Le scelte di gestione del risparmio si collocano in un contesto positivo, caratterizzato dalla ripresa economica, tanto che sale dal 61% del 2017 al 64% del 2018 la percentuale di chi dichiara di avere un reddito sufficiente o più che sufficiente per il suo tenore di vita.

Dall’Indagine svolta nel 2017 emergeva una ripresa lenta e incompleta dei bilanci di famiglia. La rilevazione del 2018 è più rassicurante: i segni della ripresa sono più diffusi tra le categorie del campione e interessano tutti i sottogruppi. Ben il 92% degli intervistati dichiara di provvedere autonomamente, senza ricorrere ad aiuti di terzi, al bilancio della famiglia. Si dimezza dal 40 al 20% la quota di capifamiglia, non indipendenti finanziariamente, che attribuiscono alla crisi il proprio stato.

In generale, crescono i risparmiatori. L’area del non-risparmio, ossia delle famiglie che non hanno messo da parte alcunché nei dodici mesi precedenti l’Indagine, si contrae al 52,7% nel 2018 – il massimo storico del 61,3% fu registrato nel 2012. Specularmente, la percentuale di famiglie risparmiatrici si porta oltre il 47%, in aumento rispetto al 43,4% del 2017. La propensione al risparmio, calcolata chiedendo agli intervistati quale percentuale del reddito abbiano risparmiato, è al 12% del reddito: si tratta del valore più alto dal 2001.

Risparmi per il futuro: ancora poco diffusa la previdenza integrativa

Si risparmia soprattutto per affrontare gli imprevisti, garantire un futuro ai figli e tutelarsi nella vecchiaia. La principale ragione di risparmio è quella genericamente precauzionale, che interessa il 43% circa dei risparmiatori “intenzionali” e appare particolarmente diffusa tra le donne, i più giovani e i più anziani. Seguono il futuro dei figli (21,1%), la vecchiaia (19,7%) e la casa (14%). Prima della crisi, la casa occupava la seconda posizione (26%), dopo l’incertezza (42%) e prima della vecchiaia (21%).

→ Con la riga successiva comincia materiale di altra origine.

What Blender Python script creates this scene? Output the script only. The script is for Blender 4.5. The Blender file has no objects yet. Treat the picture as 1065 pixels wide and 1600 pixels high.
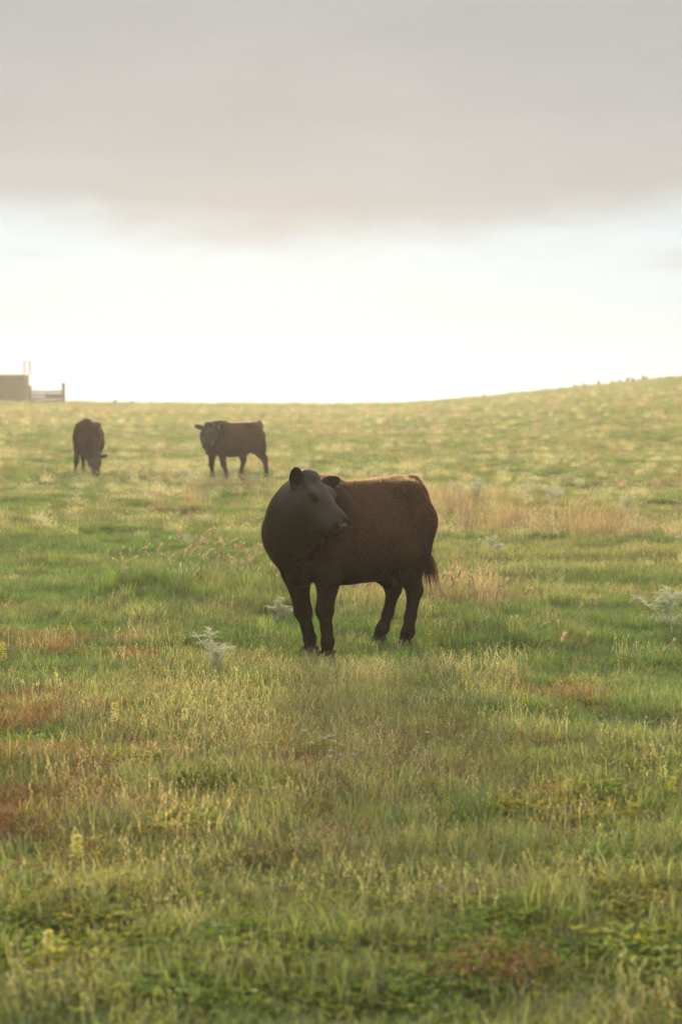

Resta una nota dolente, però, sulla previdenza integrativa: nonostante la consapevolezza che la pensione pubblica non consentirà di mantenere il tenore di vita a cui si è abituati, solo il 21,7% delle persone con meno di 35 anni dichiara di aver sottoscritto il 2° o il 3° pilastro pensionistico e di avere una forma di integrazione del vitalizio obbligatorio. Tendono a prevalere negli italiani una certa passività nei confronti dei rischi collegati all’invecchiamento e la preferenza al “far da sé”, ovvero l’idea è di pensare da soli ad accantonare e investire il necessario per avere delle risorse da usare dopo la pensione.